Records -
▬▬▬

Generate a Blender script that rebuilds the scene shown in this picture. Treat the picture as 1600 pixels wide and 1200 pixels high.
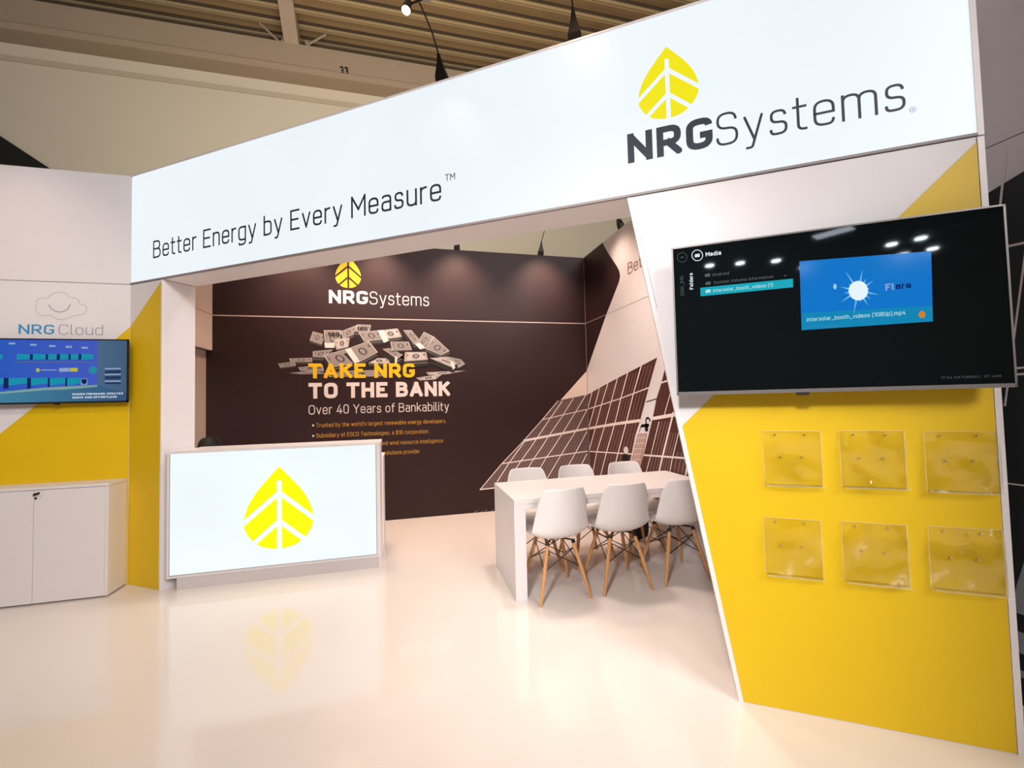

▬▬▬

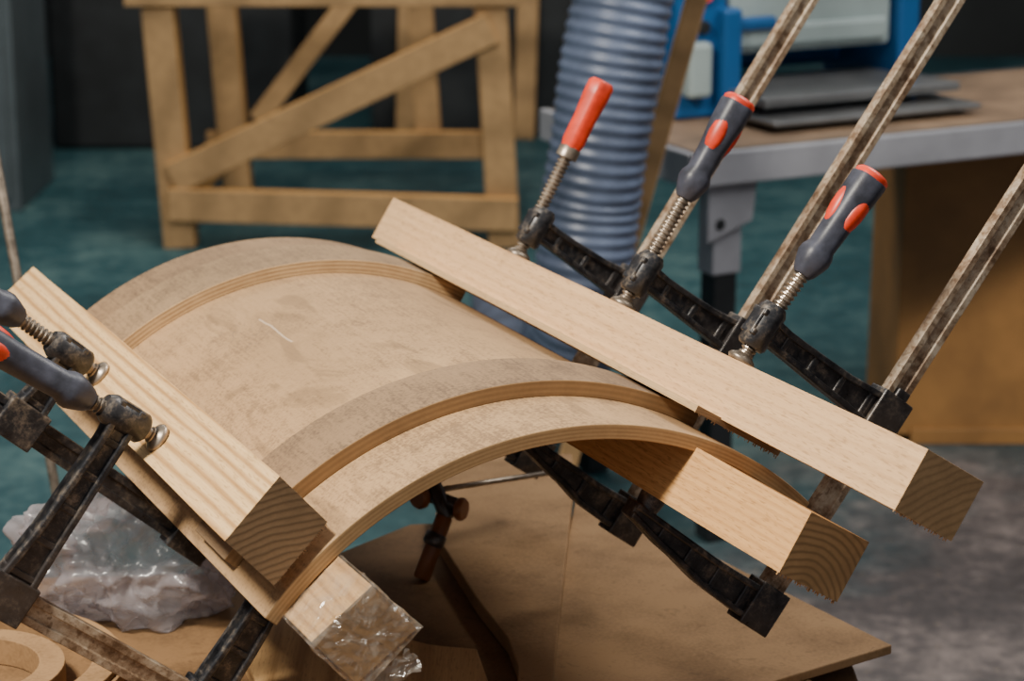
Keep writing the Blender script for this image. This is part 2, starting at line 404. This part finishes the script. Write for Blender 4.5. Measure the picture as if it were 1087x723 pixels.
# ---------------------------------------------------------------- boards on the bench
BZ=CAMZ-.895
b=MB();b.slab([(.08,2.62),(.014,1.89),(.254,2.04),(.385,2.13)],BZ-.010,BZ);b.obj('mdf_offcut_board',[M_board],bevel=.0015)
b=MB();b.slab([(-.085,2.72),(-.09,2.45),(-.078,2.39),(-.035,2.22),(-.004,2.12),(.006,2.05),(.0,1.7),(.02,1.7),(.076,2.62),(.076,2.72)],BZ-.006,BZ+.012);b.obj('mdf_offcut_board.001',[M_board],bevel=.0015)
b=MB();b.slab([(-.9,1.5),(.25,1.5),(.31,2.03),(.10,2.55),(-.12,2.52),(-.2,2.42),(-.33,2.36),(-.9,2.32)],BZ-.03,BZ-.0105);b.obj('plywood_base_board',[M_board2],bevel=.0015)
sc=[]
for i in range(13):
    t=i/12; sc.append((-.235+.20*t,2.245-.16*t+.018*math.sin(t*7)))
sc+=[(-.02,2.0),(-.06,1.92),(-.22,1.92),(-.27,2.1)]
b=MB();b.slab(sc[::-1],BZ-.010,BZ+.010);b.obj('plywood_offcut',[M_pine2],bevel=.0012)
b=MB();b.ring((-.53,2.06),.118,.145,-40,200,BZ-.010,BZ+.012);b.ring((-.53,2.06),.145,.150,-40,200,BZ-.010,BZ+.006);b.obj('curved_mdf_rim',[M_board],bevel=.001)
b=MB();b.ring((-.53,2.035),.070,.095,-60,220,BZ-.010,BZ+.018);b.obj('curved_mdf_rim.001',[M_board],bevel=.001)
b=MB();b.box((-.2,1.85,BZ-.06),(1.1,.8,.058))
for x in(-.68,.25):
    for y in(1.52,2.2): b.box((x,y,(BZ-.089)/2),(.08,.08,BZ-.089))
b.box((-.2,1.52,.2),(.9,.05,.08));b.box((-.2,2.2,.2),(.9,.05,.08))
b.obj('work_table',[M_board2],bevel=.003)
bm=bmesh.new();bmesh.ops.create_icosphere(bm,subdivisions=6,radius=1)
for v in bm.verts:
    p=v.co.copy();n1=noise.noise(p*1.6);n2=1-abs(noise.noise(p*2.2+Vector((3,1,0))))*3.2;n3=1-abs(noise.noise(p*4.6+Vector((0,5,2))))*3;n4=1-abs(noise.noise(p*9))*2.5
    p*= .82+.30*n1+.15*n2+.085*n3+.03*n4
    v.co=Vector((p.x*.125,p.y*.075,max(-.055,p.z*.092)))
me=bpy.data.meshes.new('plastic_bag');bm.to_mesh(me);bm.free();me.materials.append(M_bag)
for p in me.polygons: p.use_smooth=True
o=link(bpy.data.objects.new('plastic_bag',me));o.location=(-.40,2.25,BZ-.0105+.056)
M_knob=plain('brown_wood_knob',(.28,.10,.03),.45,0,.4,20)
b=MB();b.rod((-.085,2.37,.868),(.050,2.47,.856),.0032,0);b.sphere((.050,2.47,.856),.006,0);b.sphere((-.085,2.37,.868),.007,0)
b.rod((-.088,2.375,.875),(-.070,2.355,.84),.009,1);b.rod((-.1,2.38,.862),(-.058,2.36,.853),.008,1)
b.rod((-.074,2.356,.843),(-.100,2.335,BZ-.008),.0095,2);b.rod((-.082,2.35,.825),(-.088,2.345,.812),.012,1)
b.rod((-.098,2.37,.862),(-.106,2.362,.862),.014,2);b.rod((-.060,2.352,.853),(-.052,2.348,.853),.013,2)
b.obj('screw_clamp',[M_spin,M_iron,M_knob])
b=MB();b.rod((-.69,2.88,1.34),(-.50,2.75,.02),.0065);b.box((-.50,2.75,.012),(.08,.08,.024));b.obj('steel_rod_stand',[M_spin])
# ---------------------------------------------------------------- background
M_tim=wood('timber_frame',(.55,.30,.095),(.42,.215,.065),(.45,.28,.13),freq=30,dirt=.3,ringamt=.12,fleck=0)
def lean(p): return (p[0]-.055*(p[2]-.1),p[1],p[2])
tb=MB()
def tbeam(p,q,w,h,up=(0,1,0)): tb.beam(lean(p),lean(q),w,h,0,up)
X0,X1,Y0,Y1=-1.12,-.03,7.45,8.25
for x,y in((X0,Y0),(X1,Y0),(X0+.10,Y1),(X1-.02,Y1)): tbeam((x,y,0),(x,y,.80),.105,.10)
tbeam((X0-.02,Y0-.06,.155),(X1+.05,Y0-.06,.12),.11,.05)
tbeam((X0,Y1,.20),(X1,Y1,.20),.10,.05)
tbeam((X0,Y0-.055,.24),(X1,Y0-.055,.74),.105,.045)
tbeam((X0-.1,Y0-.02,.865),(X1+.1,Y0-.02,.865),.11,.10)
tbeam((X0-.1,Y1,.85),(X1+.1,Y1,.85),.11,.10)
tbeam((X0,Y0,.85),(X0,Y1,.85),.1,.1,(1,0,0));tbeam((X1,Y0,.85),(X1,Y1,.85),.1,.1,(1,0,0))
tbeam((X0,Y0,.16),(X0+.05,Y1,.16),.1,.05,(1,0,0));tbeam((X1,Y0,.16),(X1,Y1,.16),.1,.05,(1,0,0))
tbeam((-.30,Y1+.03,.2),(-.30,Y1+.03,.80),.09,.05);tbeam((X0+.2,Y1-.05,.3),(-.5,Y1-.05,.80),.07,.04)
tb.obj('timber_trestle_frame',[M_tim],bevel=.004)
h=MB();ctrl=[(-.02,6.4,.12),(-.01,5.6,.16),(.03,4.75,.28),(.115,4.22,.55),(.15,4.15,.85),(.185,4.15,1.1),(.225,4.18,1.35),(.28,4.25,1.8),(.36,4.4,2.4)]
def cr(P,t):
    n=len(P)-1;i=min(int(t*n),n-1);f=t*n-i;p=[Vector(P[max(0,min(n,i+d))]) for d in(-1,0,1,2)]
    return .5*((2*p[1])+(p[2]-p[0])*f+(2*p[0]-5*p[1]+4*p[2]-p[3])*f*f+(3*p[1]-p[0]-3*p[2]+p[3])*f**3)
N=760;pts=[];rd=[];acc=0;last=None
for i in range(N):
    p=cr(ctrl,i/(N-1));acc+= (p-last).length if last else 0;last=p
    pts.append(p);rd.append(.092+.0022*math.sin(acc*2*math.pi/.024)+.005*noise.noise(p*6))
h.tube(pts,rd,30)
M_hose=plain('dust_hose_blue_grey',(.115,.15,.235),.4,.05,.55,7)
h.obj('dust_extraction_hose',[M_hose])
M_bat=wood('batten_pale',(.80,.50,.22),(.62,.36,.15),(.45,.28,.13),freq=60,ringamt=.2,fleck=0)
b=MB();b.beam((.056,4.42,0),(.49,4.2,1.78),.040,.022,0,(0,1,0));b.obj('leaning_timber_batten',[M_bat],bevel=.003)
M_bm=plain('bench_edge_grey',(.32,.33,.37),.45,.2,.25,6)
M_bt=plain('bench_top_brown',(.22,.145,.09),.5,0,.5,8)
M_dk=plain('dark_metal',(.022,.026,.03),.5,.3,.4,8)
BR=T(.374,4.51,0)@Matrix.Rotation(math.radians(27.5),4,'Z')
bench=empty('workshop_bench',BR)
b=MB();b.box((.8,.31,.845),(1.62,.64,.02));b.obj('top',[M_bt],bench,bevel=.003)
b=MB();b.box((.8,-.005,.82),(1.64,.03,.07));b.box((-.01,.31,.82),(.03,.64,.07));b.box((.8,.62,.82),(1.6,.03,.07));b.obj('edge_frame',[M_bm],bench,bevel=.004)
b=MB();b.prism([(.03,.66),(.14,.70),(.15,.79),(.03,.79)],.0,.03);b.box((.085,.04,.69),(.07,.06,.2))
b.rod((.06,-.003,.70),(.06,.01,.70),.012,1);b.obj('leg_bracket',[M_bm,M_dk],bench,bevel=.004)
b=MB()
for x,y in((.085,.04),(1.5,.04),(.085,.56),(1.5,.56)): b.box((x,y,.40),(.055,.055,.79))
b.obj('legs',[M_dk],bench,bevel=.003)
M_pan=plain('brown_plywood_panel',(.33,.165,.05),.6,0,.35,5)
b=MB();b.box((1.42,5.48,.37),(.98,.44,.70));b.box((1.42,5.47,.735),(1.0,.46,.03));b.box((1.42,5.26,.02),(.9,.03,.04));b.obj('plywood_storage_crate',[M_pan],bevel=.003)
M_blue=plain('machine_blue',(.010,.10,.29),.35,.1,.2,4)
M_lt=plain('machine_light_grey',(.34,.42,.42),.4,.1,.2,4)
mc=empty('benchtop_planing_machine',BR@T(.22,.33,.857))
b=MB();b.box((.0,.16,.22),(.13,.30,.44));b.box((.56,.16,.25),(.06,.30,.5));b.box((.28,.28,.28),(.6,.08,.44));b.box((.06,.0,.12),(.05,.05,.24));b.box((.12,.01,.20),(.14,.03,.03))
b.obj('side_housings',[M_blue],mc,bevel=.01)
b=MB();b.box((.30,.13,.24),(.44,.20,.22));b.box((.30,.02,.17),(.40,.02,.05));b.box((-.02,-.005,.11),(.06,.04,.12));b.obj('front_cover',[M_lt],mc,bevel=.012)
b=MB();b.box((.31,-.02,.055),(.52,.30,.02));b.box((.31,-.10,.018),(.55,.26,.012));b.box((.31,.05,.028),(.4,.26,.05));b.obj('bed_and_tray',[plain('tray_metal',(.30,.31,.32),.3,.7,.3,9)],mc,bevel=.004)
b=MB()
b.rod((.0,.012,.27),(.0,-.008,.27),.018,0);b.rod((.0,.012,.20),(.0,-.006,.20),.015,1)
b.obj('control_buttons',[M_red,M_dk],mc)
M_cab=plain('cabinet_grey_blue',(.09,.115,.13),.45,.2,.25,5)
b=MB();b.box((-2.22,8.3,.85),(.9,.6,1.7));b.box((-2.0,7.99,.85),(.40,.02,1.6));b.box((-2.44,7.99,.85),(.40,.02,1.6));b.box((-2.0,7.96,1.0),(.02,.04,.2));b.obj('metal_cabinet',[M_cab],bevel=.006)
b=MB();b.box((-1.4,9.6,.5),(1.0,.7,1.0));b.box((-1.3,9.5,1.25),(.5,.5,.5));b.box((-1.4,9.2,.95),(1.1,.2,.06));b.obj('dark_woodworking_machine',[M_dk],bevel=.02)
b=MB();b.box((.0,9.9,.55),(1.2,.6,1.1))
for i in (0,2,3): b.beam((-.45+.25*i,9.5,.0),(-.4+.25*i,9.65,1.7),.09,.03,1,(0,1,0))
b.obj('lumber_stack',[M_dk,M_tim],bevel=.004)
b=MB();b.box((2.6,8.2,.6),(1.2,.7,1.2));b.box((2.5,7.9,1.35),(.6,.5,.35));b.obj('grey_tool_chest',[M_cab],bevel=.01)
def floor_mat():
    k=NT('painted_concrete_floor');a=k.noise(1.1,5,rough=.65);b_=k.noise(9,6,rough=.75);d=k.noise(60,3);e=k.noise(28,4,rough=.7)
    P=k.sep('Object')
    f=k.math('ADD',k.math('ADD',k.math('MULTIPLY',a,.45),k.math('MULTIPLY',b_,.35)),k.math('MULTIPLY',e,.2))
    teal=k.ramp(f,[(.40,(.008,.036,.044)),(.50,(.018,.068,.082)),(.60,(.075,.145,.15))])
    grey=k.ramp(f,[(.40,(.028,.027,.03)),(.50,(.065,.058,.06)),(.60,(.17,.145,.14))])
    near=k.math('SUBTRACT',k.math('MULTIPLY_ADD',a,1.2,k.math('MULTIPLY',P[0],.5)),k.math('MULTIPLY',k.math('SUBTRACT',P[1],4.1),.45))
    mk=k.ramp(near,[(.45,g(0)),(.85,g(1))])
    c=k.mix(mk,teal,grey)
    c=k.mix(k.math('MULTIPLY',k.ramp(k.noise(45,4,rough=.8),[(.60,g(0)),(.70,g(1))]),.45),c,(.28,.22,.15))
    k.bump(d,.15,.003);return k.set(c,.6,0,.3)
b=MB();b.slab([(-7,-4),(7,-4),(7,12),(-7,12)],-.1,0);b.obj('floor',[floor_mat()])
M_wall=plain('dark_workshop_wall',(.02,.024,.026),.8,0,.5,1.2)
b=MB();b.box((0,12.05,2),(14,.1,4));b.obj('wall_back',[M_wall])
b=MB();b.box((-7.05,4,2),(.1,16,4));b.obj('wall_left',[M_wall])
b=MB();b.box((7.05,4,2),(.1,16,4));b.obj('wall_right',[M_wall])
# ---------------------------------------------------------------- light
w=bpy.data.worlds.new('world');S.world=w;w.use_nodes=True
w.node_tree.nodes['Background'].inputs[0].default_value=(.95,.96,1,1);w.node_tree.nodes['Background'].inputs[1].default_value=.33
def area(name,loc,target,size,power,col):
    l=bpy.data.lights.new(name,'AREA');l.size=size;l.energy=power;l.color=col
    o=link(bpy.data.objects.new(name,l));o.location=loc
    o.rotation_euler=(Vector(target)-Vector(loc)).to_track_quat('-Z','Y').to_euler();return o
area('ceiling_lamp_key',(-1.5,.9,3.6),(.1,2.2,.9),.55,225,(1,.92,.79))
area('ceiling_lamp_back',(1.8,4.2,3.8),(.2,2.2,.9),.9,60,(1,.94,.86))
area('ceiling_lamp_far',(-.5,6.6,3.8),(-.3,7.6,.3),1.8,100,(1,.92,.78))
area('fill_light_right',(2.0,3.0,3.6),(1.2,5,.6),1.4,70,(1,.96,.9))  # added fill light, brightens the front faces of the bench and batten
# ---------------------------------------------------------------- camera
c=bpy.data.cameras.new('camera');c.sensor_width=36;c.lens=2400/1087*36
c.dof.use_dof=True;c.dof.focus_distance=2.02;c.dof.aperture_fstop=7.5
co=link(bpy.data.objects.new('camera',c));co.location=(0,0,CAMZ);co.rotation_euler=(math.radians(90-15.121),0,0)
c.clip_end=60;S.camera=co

▬▬▬

Problem details - From the entries above, extract every line where the word "pixels" appears.

Expected answer -
Generate a Blender script that rebuilds the scene shown in this picture. Treat the picture as 1600 pixels wide and 1200 pixels high.
Keep writing the Blender script for this image. This is part 2, starting at line 404. This part finishes the script. Write for Blender 4.5. Measure the picture as if it were 1087x723 pixels.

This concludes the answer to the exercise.